Cross-Examination with Pablo Neruda

Amazingly, when I wrote this post about the freedom I have experienced in my conversion from political person to poet and ended with a Neruda poem I had not known about Pablo’s  The Book of Questions. Completed just a few months before his death, Neruda embodies the celebrated role of the poet, to ask questions only, and not engage in a pretense of having answers. From the translator’s introduction:

 These poems remind us that living in a state of visionary surrender to the elemental questions, free of the quiet desperation of clinging too tightly to answers, may be our greatest act of faith.

I have been contemplating quietly what faith is, or rather, in which direction and at what object I am supposed to blast my laser beam of faith. But perhaps faith doesn’t need an object. Maybe it just means chilling the fuck out. And also, this:

The Book of Questions fulfills a traditional role of all the best poetry. Perhaps its greatest gift is to assist us in teaching ourselves how to perceive and sense by focusing the inner quest. When we sit or when we “run in place”…with images and sounds rather than flee farther into our rational minds, the imagination quietly reawakens to the possibilities of wonder and awe. In this state, we may ask our own unanswerable questions, and might come to find reflected in ourselves the world beyond mind and sight.

And so, as I lay in my cabin last night, reciting the couplets in Spanish and English, questioning the Olympics and the clear night sky, noting the queries that drove a nail into my solar plexus, my own questions slowly began to emerge.

“How many churches are there in heaven?”

“Tell  me, is the rose naked or is that her only dress?”

“Is there anything in the world sadder than a train standing in the rain?”

Particularly appropriate in the PNW for those who bemoan the rain and blanketed skies: “How do we think thank the clouds for their fleeting abundance?”

An innocently democratic, socialist vision in the question, “How do oranges divide up sunlight in the orange tree?”

“Why does spring once again offer its green clothes?” Is this the definition of insanity? Who wants to be sane, anyway? One of my teachers and friends, DK Brainard, said years ago and its stuck with me: You cannot walk around reasonable expecting other people to behave sanely. What he did not say is that this probably goes for myself as well.

“How did the abandoned bicycle win its freedom?” Hmm.
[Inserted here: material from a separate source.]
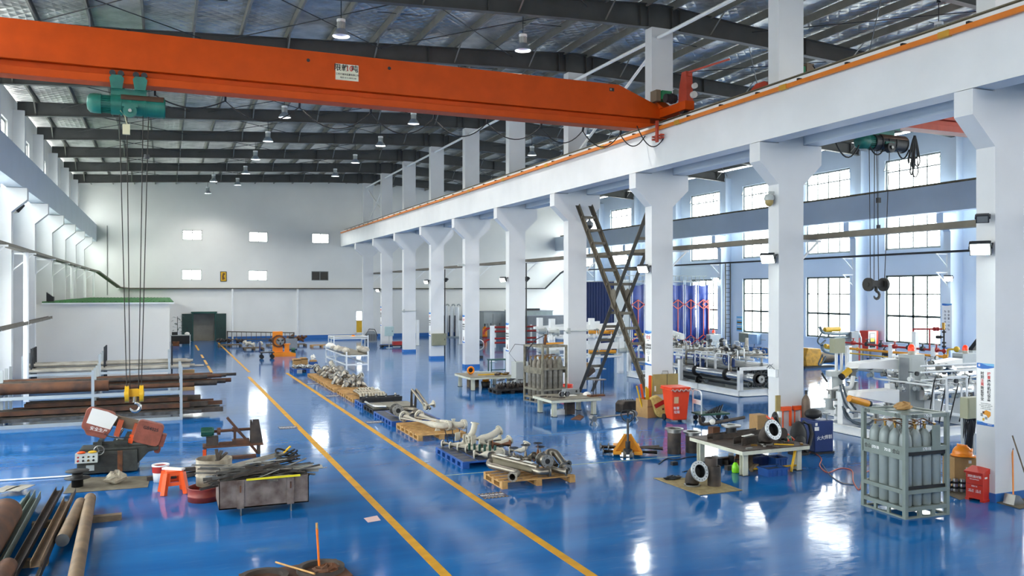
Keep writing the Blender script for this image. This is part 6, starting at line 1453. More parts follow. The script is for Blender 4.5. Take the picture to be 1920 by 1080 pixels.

I guess there is liberation in being left alone, especially if you have been taken for a ride.

At this moment, I stopped to reflect on how I have followed learning new languages just for poetry, beginning even with my upbringing in a Muslim family, learning to read Arabic to recite the Qu’ran, which is legitimately beautiful poetry. Later, I studied Urdu to understand qawwali, Sufi devotional music, I am re-learning Spanish for Neruda, picking up Farsi for Rumi and Hafiz and Rabia and French for Rimbaud. So I started cracking up when I read: “And why did cheese decide to perform heroic deeds in France?” Okay, in all honesty, I only wanted French so I can order wine and cheese without butchering the pronunciation. But isn’t wine and cheese its own poetry? When will wine and cheese win their own Pulitzer?

“Is it true that the meteor was a dove of amethyst?” You’re speaking my language here, Pablo. I’m massaging my eyeballs with my amethyst and my doves of cloth and wood and my small town night sky that’s got more stars than NYC’s got lights.

“Am I allowed to ask my book whether it’s true that I wrote it?” Oh no, are we questioning the right to question, Pablo? Is it like asking your child, “Am I your mother? Or did God birth you and deliver you by bird?”

“How many weeks are in a day and how many years are in a month?” I began to experience time this way when I was traveling, meaning that I lived in a perpetual state of no permanent address. When every place is new, so much is happening, time takes on this quality of timelessness. And yet I feel I’ve come home after 30 years of travel and… this timeless sensation persists. Is this what it’s like to live with beginner’s mind? To engage in life as a child does? 10,000 minutes in one hour?

“Do you have room for some thorns? They asked the rosebush.” The question really is, did they ask all the flowers the same question? And if so, why did they say no? The tulips, the daisies, the marigolds; why are they thornless?

“When can I ask what I came to make happen in this world?

“Why do I move without wanting to, why am I not able to stand still?

“Why do I go rolling without wheels, flying without wings or feathers,” and “Why did I decide to migrate if my bones live in Chile?” Am I allowed to not have to ask these questions anymore?

“Why do assemblies of umbrellas always occur in London?” Why does no one tell la americaine that Paris is just as foggy as London until she lands there on a dismal May day, having just left behind a clear sweet hot Seattle night? Will I be as funny about death as Pablo, when I am just two months from death? Will I appreciate his bitterness the way I do dark chocolate with cayenne?

“If the flies make honey, will they offend the bees?” Who gets offended anymore? If the bees do, I’ll call them drama queens.

“Does he who is always waiting suffer more than he who’s never waited for anyone?” Are we waiting? If we are, who or what for?